Bibles, arm-waving, and incense

Sep 9, 2017 by

by Philip North, Church Times:

TRADITION — in the sense of what we used to call “churchmanship” — is a feature of church life which is almost unique to Anglicanism. It is an exquisite irony that black-scarf conservative Evangelicals, arm-waving Charismatics, myth-busting liberals, and incense-swinging Anglo-Catholics all claim to be faithful members of the same communion. To other denominations it is bizarre and inexplicable. To us Anglicans, despite the odd fallout and blow-up, it is a matter of delight.

If you want to see Anglican tradition (or tribalism) at its best (or worst), then what you need is a little summer tour because, despite the fact that heavy rain in July and August is as inevitable as death, we all set off for our various outdoor events. This year I managed three in three weeks: the Keswick Convention, New Wine, and the Walsingham Youth Pilgrimage.

At Keswick, the gospel is a serious affair. The worship leader takes us through a selection of traditional hymns and seemly worship songs without so much as dreaming of cracking a smile. Well-thumbed, leather-bound Bibles are clamped like life jackets beneath the arms of earnest Evangelicals. People come for the preaching, which is sound, gimmick-free, and grown-up, the crowd clinging to any opportunity for a polite laugh with the tenacity of Harry Potter with the snitch.

But there is a simplicity and an honesty to Keswick which makes it oddly attractive. It is a gathering that is proud of its long history, entrance is still free of charge, and there is a pleasing wholesomeness to the event. The preaching is enormously impressive in its intellectual rigour and, while it may not be to everyone’s taste, the purpose of the conference — to sit beneath and be converted by the Word — is never diluted.
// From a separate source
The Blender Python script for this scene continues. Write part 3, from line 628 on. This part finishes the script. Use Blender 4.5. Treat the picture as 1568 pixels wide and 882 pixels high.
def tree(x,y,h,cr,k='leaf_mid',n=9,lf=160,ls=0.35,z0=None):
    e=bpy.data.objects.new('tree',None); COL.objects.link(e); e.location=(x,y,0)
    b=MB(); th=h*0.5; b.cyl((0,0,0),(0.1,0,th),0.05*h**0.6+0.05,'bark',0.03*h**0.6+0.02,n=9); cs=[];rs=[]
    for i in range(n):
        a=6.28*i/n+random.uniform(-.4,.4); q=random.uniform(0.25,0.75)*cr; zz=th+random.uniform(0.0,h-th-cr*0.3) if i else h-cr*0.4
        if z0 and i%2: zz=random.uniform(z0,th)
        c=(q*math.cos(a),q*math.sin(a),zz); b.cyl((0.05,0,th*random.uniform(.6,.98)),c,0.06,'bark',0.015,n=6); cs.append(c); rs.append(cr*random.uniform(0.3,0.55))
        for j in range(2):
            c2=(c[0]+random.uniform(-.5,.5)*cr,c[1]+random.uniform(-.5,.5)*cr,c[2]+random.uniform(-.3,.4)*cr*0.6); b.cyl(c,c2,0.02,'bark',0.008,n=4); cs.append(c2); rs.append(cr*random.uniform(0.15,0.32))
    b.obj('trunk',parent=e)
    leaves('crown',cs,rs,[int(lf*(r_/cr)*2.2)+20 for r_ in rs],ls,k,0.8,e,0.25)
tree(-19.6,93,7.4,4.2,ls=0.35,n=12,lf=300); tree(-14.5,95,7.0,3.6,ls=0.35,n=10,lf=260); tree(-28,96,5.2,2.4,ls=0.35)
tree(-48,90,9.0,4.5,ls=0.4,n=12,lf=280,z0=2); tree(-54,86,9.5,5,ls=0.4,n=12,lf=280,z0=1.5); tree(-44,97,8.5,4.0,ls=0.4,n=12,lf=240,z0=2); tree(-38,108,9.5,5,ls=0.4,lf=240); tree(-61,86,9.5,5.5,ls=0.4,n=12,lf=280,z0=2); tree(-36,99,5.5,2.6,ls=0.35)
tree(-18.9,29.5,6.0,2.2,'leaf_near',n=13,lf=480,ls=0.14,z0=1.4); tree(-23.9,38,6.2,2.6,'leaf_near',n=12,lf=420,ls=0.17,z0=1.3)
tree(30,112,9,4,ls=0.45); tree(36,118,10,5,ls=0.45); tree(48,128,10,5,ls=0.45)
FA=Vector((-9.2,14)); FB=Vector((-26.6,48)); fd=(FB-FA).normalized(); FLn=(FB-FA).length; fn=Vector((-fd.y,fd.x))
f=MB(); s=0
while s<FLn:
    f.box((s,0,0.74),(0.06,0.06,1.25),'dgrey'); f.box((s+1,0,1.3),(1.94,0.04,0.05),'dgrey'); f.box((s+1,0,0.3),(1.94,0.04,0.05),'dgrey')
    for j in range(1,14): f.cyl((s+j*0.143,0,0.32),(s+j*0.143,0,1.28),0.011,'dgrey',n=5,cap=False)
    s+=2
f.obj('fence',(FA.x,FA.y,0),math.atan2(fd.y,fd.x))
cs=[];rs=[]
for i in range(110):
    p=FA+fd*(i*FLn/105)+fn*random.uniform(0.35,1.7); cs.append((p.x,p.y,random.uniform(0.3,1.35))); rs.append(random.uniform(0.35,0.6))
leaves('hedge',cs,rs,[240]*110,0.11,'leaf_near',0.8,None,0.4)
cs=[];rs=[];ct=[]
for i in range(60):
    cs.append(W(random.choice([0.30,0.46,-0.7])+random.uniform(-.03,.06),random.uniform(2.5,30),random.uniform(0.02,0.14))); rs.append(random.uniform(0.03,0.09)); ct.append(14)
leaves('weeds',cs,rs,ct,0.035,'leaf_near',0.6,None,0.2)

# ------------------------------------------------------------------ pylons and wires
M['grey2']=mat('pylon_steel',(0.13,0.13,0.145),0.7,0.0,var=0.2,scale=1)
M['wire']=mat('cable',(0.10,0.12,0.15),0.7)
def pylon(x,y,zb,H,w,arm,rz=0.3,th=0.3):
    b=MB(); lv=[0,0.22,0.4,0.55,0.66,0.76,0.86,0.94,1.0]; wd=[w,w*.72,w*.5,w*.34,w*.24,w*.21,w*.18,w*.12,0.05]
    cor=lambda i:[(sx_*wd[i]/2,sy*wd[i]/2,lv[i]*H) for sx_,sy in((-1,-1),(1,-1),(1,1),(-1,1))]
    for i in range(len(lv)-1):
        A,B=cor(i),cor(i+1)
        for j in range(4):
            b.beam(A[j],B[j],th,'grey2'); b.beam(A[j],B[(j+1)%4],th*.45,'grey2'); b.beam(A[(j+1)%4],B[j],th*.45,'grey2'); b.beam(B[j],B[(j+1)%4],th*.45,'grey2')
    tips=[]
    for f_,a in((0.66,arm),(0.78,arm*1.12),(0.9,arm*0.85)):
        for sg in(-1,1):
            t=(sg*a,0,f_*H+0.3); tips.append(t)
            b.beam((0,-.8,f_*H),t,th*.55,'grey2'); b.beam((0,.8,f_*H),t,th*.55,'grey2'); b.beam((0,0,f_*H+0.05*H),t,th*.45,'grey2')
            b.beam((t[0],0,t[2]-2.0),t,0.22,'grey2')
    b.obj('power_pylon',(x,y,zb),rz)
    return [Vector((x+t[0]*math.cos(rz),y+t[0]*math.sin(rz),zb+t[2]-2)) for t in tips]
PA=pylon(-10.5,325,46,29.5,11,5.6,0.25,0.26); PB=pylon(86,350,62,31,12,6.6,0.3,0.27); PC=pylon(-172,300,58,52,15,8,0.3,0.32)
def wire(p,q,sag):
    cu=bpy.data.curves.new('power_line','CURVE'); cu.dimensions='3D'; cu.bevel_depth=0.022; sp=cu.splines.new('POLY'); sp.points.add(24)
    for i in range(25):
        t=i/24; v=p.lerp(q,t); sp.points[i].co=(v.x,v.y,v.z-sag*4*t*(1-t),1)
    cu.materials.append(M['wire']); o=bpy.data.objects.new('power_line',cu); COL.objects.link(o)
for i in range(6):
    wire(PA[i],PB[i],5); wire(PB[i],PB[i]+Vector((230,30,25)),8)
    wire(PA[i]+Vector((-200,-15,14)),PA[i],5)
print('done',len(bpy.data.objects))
In the afternoons, families take to the hills, and the top of Cat Bells was populated by large numbers of absurdly healthy, bright-eyed boys and girls proudly sporting Keswick wristbands and basking luxuriantly in all that children need — fresh air, food, faith, and an extravagant abundance of love. It may, strictly speaking, have been hors convention, but that will be my abiding memory.